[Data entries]
+-------+

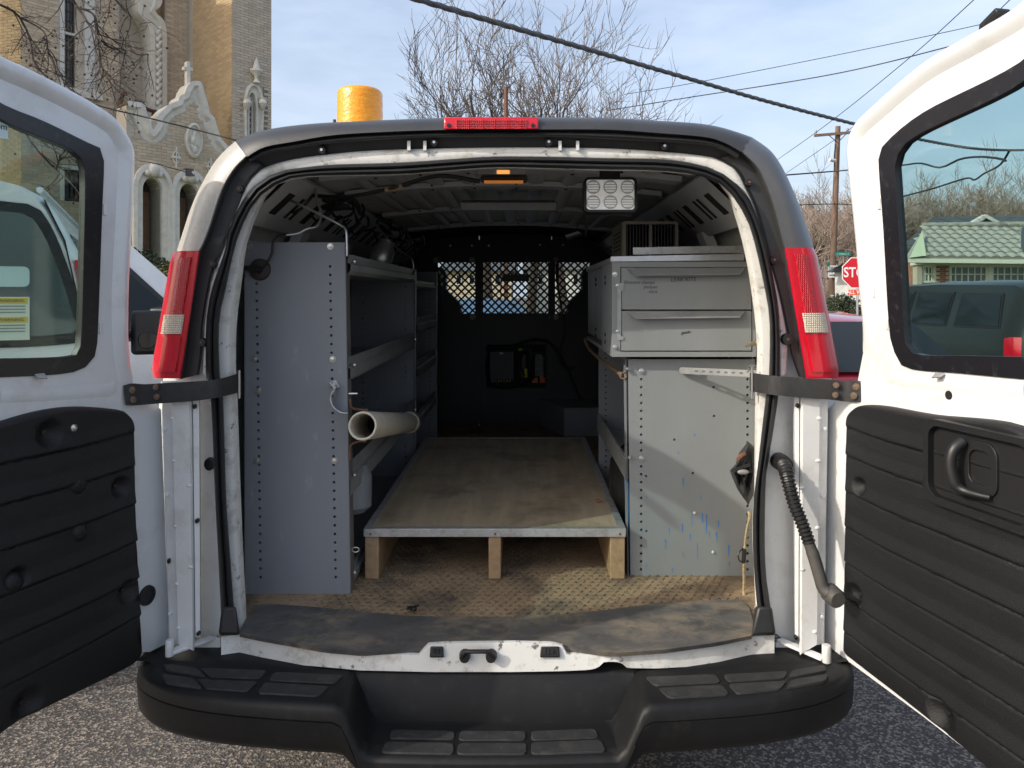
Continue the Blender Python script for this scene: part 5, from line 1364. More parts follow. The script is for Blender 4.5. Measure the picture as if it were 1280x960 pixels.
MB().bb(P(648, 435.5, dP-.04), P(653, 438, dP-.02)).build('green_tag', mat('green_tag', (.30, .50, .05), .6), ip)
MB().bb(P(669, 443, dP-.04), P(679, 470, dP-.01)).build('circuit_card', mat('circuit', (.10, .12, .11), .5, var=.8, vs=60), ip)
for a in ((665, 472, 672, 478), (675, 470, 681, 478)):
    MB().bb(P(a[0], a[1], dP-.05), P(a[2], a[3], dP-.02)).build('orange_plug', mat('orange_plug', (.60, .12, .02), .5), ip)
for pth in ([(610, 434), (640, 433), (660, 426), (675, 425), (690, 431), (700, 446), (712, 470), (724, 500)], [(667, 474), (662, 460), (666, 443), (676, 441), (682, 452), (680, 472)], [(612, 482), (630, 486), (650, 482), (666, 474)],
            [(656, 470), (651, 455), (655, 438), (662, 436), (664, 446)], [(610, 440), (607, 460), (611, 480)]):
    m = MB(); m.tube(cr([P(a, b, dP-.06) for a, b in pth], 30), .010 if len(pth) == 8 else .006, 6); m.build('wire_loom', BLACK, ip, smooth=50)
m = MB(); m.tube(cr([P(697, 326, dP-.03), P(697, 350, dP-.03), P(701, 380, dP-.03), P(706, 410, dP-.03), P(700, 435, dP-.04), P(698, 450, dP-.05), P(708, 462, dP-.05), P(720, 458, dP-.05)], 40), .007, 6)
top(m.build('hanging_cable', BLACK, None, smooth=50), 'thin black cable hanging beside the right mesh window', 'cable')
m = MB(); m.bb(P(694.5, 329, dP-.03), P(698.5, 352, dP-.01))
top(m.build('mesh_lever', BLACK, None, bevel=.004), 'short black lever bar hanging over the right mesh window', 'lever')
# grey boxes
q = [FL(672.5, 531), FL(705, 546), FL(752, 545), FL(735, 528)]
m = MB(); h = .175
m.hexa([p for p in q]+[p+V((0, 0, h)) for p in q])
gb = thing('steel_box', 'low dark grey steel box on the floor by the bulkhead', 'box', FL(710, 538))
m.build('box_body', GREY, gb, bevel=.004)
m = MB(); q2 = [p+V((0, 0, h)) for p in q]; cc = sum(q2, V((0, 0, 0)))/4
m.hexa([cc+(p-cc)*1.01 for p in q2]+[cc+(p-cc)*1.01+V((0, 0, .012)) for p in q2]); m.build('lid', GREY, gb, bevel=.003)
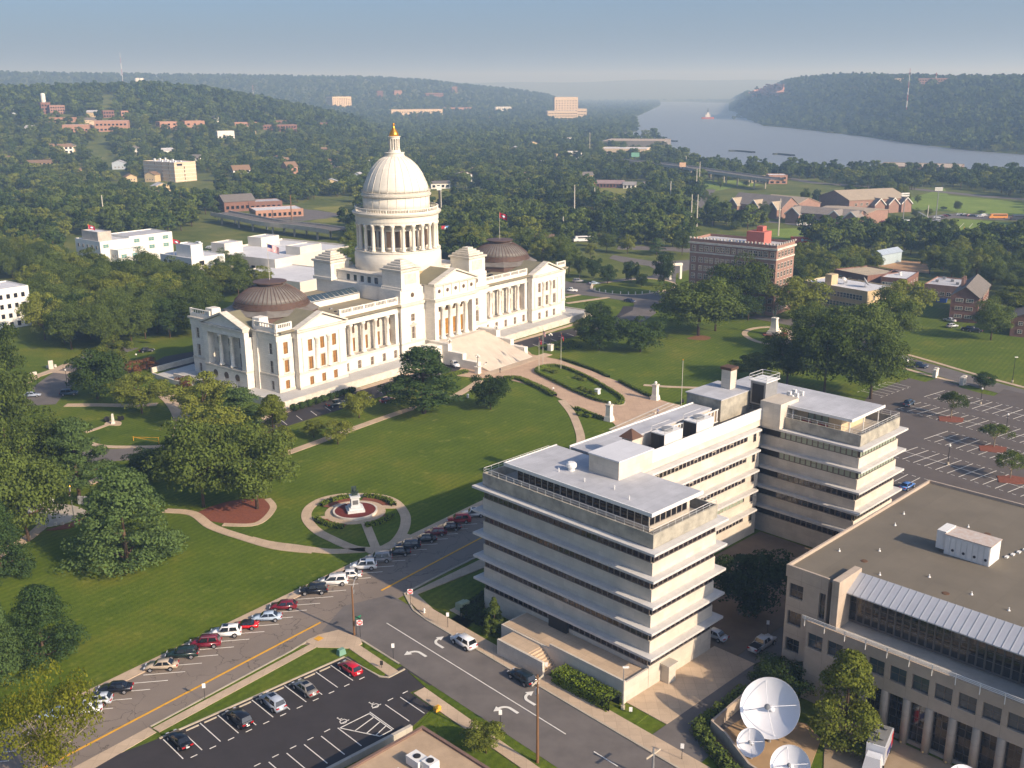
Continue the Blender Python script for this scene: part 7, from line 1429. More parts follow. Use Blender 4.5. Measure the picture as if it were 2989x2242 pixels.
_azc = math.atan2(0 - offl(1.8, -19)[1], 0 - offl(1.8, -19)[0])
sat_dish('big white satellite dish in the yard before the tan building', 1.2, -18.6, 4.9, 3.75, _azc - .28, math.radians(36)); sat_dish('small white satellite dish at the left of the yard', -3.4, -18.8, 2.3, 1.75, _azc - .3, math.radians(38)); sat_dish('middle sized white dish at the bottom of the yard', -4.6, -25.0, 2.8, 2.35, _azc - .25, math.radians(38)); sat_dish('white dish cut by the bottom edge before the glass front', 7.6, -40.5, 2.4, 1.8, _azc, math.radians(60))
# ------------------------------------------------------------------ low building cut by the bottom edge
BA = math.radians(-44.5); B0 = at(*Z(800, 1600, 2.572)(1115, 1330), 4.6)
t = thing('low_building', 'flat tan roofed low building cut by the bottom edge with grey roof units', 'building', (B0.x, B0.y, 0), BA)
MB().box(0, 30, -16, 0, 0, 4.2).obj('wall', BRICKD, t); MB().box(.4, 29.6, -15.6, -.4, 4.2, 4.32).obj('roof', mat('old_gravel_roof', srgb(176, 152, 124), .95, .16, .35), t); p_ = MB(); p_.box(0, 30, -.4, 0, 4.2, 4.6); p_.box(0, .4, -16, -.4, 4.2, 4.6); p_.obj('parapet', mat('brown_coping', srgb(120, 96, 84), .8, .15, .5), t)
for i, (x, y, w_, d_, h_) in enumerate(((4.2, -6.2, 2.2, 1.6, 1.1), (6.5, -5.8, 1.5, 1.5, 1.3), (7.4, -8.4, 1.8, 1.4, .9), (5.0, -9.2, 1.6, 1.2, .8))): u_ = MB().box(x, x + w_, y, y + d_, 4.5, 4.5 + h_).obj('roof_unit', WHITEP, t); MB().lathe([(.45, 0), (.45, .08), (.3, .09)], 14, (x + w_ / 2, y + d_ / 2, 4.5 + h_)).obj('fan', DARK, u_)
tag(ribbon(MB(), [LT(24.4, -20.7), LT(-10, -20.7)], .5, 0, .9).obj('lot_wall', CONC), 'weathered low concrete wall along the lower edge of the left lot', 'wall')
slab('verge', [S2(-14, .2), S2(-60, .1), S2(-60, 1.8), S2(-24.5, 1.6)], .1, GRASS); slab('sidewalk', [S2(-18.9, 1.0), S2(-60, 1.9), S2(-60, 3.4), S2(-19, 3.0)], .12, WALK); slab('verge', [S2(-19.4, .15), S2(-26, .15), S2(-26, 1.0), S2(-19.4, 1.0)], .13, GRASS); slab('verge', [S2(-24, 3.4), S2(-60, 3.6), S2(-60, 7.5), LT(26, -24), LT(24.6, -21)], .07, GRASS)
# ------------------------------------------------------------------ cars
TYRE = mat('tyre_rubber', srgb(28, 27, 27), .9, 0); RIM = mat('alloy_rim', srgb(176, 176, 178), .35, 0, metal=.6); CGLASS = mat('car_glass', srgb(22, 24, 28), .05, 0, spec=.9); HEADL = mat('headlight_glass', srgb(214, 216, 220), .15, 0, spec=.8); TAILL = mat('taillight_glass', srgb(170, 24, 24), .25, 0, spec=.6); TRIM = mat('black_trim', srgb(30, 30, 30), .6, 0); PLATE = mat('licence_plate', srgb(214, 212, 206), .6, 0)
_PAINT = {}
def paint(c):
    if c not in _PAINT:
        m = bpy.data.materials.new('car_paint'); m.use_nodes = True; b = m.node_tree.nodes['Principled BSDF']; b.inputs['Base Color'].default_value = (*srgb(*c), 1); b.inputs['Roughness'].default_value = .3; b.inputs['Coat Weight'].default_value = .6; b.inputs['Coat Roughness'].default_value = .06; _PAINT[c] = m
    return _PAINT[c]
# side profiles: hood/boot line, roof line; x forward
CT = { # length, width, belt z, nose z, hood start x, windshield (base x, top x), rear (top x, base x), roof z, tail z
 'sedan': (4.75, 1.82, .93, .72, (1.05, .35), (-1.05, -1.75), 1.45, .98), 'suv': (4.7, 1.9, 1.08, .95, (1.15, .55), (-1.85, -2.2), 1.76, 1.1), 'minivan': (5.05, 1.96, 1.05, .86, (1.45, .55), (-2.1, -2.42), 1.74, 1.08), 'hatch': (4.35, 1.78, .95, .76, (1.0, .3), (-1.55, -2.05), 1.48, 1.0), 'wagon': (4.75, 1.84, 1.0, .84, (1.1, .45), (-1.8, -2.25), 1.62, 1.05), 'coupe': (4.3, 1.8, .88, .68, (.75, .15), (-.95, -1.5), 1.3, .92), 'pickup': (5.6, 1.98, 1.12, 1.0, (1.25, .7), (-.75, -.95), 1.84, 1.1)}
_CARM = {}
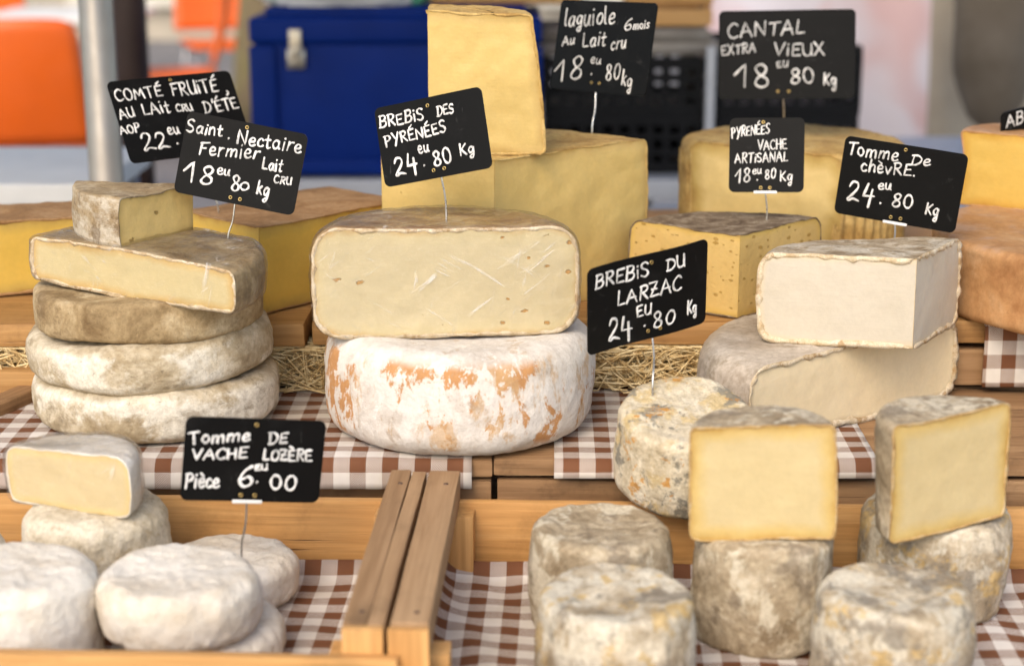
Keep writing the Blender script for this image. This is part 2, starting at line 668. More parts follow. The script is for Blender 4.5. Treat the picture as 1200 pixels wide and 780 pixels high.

+-------+

Reproduce all entries without any change, and omit the pictures.

Continue the Blender Python script for this scene: part 5, from line 1364. More parts follow. The script is for Blender 4.5. Measure the picture as if it were 1280x960 pixels.
MB().bb(P(648, 435.5, dP-.04), P(653, 438, dP-.02)).build('green_tag', mat('green_tag', (.30, .50, .05), .6), ip)
MB().bb(P(669, 443, dP-.04), P(679, 470, dP-.01)).build('circuit_card', mat('circuit', (.10, .12, .11), .5, var=.8, vs=60), ip)
for a in ((665, 472, 672, 478), (675, 470, 681, 478)):
    MB().bb(P(a[0], a[1], dP-.05), P(a[2], a[3], dP-.02)).build('orange_plug', mat('orange_plug', (.60, .12, .02), .5), ip)
for pth in ([(610, 434), (640, 433), (660, 426), (675, 425), (690, 431), (700, 446), (712, 470), (724, 500)], [(667, 474), (662, 460), (666, 443), (676, 441), (682, 452), (680, 472)], [(612, 482), (630, 486), (650, 482), (666, 474)],
            [(656, 470), (651, 455), (655, 438), (662, 436), (664, 446)], [(610, 440), (607, 460), (611, 480)]):
    m = MB(); m.tube(cr([P(a, b, dP-.06) for a, b in pth], 30), .010 if len(pth) == 8 else .006, 6); m.build('wire_loom', BLACK, ip, smooth=50)
m = MB(); m.tube(cr([P(697, 326, dP-.03), P(697, 350, dP-.03), P(701, 380, dP-.03), P(706, 410, dP-.03), P(700, 435, dP-.04), P(698, 450, dP-.05), P(708, 462, dP-.05), P(720, 458, dP-.05)], 40), .007, 6)
top(m.build('hanging_cable', BLACK, None, smooth=50), 'thin black cable hanging beside the right mesh window', 'cable')
m = MB(); m.bb(P(694.5, 329, dP-.03), P(698.5, 352, dP-.01))
top(m.build('mesh_lever', BLACK, None, bevel=.004), 'short black lever bar hanging over the right mesh window', 'lever')
# grey boxes
q = [FL(672.5, 531), FL(705, 546), FL(752, 545), FL(735, 528)]
m = MB(); h = .175
m.hexa([p for p in q]+[p+V((0, 0, h)) for p in q])
gb = thing('steel_box', 'low dark grey steel box on the floor by the bulkhead', 'box', FL(710, 538))
m.build('box_body', GREY, gb, bevel=.004)
m = MB(); q2 = [p+V((0, 0, h)) for p in q]; cc = sum(q2, V((0, 0, 0)))/4
m.hexa([cc+(p-cc)*1.01 for p in q2]+[cc+(p-cc)*1.01+V((0, 0, .012)) for p in q2]); m.build('lid', GREY, gb, bevel=.003)
Continue the Blender Python script for this scene: part 7, from line 1429. More parts follow. Use Blender 4.5. Measure the picture as if it were 2989x2242 pixels.
_azc = math.atan2(0 - offl(1.8, -19)[1], 0 - offl(1.8, -19)[0])
sat_dish('big white satellite dish in the yard before the tan building', 1.2, -18.6, 4.9, 3.75, _azc - .28, math.radians(36)); sat_dish('small white satellite dish at the left of the yard', -3.4, -18.8, 2.3, 1.75, _azc - .3, math.radians(38)); sat_dish('middle sized white dish at the bottom of the yard', -4.6, -25.0, 2.8, 2.35, _azc - .25, math.radians(38)); sat_dish('white dish cut by the bottom edge before the glass front', 7.6, -40.5, 2.4, 1.8, _azc, math.radians(60))
# ------------------------------------------------------------------ low building cut by the bottom edge
BA = math.radians(-44.5); B0 = at(*Z(800, 1600, 2.572)(1115, 1330), 4.6)
t = thing('low_building', 'flat tan roofed low building cut by the bottom edge with grey roof units', 'building', (B0.x, B0.y, 0), BA)
MB().box(0, 30, -16, 0, 0, 4.2).obj('wall', BRICKD, t); MB().box(.4, 29.6, -15.6, -.4, 4.2, 4.32).obj('roof', mat('old_gravel_roof', srgb(176, 152, 124), .95, .16, .35), t); p_ = MB(); p_.box(0, 30, -.4, 0, 4.2, 4.6); p_.box(0, .4, -16, -.4, 4.2, 4.6); p_.obj('parapet', mat('brown_coping', srgb(120, 96, 84), .8, .15, .5), t)
for i, (x, y, w_, d_, h_) in enumerate(((4.2, -6.2, 2.2, 1.6, 1.1), (6.5, -5.8, 1.5, 1.5, 1.3), (7.4, -8.4, 1.8, 1.4, .9), (5.0, -9.2, 1.6, 1.2, .8))): u_ = MB().box(x, x + w_, y, y + d_, 4.5, 4.5 + h_).obj('roof_unit', WHITEP, t); MB().lathe([(.45, 0), (.45, .08), (.3, .09)], 14, (x + w_ / 2, y + d_ / 2, 4.5 + h_)).obj('fan', DARK, u_)
tag(ribbon(MB(), [LT(24.4, -20.7), LT(-10, -20.7)], .5, 0, .9).obj('lot_wall', CONC), 'weathered low concrete wall along the lower edge of the left lot', 'wall')
slab('verge', [S2(-14, .2), S2(-60, .1), S2(-60, 1.8), S2(-24.5, 1.6)], .1, GRASS); slab('sidewalk', [S2(-18.9, 1.0), S2(-60, 1.9), S2(-60, 3.4), S2(-19, 3.0)], .12, WALK); slab('verge', [S2(-19.4, .15), S2(-26, .15), S2(-26, 1.0), S2(-19.4, 1.0)], .13, GRASS); slab('verge', [S2(-24, 3.4), S2(-60, 3.6), S2(-60, 7.5), LT(26, -24), LT(24.6, -21)], .07, GRASS)
# ------------------------------------------------------------------ cars
TYRE = mat('tyre_rubber', srgb(28, 27, 27), .9, 0); RIM = mat('alloy_rim', srgb(176, 176, 178), .35, 0, metal=.6); CGLASS = mat('car_glass', srgb(22, 24, 28), .05, 0, spec=.9); HEADL = mat('headlight_glass', srgb(214, 216, 220), .15, 0, spec=.8); TAILL = mat('taillight_glass', srgb(170, 24, 24), .25, 0, spec=.6); TRIM = mat('black_trim', srgb(30, 30, 30), .6, 0); PLATE = mat('licence_plate', srgb(214, 212, 206), .6, 0)
_PAINT = {}
def paint(c):
    if c not in _PAINT:
        m = bpy.data.materials.new('car_paint'); m.use_nodes = True; b = m.node_tree.nodes['Principled BSDF']; b.inputs['Base Color'].default_value = (*srgb(*c), 1); b.inputs['Roughness'].default_value = .3; b.inputs['Coat Weight'].default_value = .6; b.inputs['Coat Roughness'].default_value = .06; _PAINT[c] = m
    return _PAINT[c]
# side profiles: hood/boot line, roof line; x forward
CT = { # length, width, belt z, nose z, hood start x, windshield (base x, top x), rear (top x, base x), roof z, tail z
 'sedan': (4.75, 1.82, .93, .72, (1.05, .35), (-1.05, -1.75), 1.45, .98), 'suv': (4.7, 1.9, 1.08, .95, (1.15, .55), (-1.85, -2.2), 1.76, 1.1), 'minivan': (5.05, 1.96, 1.05, .86, (1.45, .55), (-2.1, -2.42), 1.74, 1.08), 'hatch': (4.35, 1.78, .95, .76, (1.0, .3), (-1.55, -2.05), 1.48, 1.0), 'wagon': (4.75, 1.84, 1.0, .84, (1.1, .45), (-1.8, -2.25), 1.62, 1.05), 'coupe': (4.3, 1.8, .88, .68, (.75, .15), (-.95, -1.5), 1.3, .92), 'pickup': (5.6, 1.98, 1.12, 1.0, (1.25, .7), (-.75, -.95), 1.84, 1.1)}
_CARM = {}
Keep writing the Blender script for this image. This is part 2, starting at line 668. More parts follow. The script is for Blender 4.5. Treat the picture as 1200 pixels wide and 780 pixels high.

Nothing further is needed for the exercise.